Newton’s Principia

In reading prefaces to various works collected in the Harvard Classics (limited edition set no. 1312, purchased by my grandfather but never read, so that I had to slit open the folded pages with a knife), I was struck by the clarity and scope of the preface to Newton’s Principia. Newton announces an explanation of “the system of the World” by deducing the planetary orbits and the terrestrial tides by calculus from his new law of gravity. Then he says he wishes he could similarly derive “the rest of the phenomena of nature” from as yet undiscovered laws of attraction and repulsion between small particles. In the last sentence quoted below he explains how he deals with what was an annoying problem for writers before TeX.

From Preface to the Philosophiae Naturalis Principia Mathematica

by Sir Isaac Newton (1642-1727)

…In the third book we give…the explication of the system of the World; for by the propositions mathematically demonstrated in the first book, we there derive from the celestial phenomena the forces of gravity with which bodies tend to the sun and the several planets. Then , from these forces, by other propositions which are also mathematical, we deduce the motions of the planets, the comets, the moon, and the sea. I wish we could derive the rest of the phenomena of nature by the same kind of reasoning from mechanical principles; for I am induced by many reasons to suspect that they may all depend upon certain forces by which the particles of bodies, but some causes hitherto unknown, are either mutually impelled towards each other, and cohere in regular figures, or are repelled and recede from each other; which forces being unknown, philosophers have hitherto attempted the search of nature in vain;…

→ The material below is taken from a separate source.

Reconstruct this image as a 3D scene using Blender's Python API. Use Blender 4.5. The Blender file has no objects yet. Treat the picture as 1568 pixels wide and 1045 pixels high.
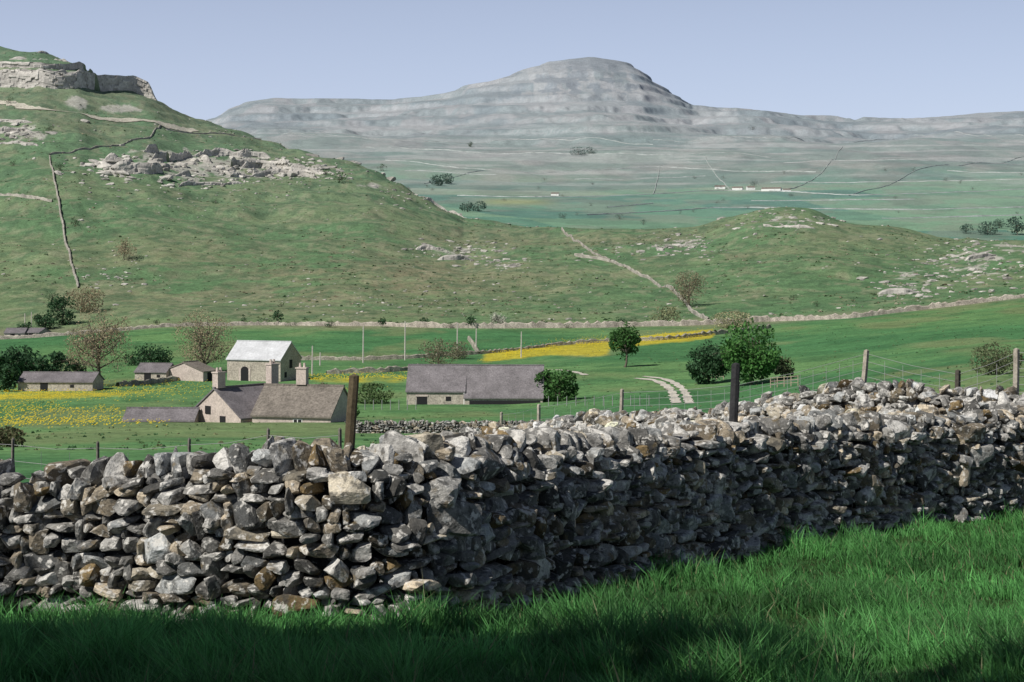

…Some things, found out after the rest, I chose to insert in places less suitable, rather than change the number of the propositions and the citations. …

Cambridge, Trinity College, May 8, 1686                      Isaac Newton

Incidentally, also interesting are Samuel Johnson’s Preface to the English Dictionary (1755), mainly a defense against expected criticism, and his preface to Shakespeare (1765), praise for his accurate depiction of humanity followed by a litany of criticisms.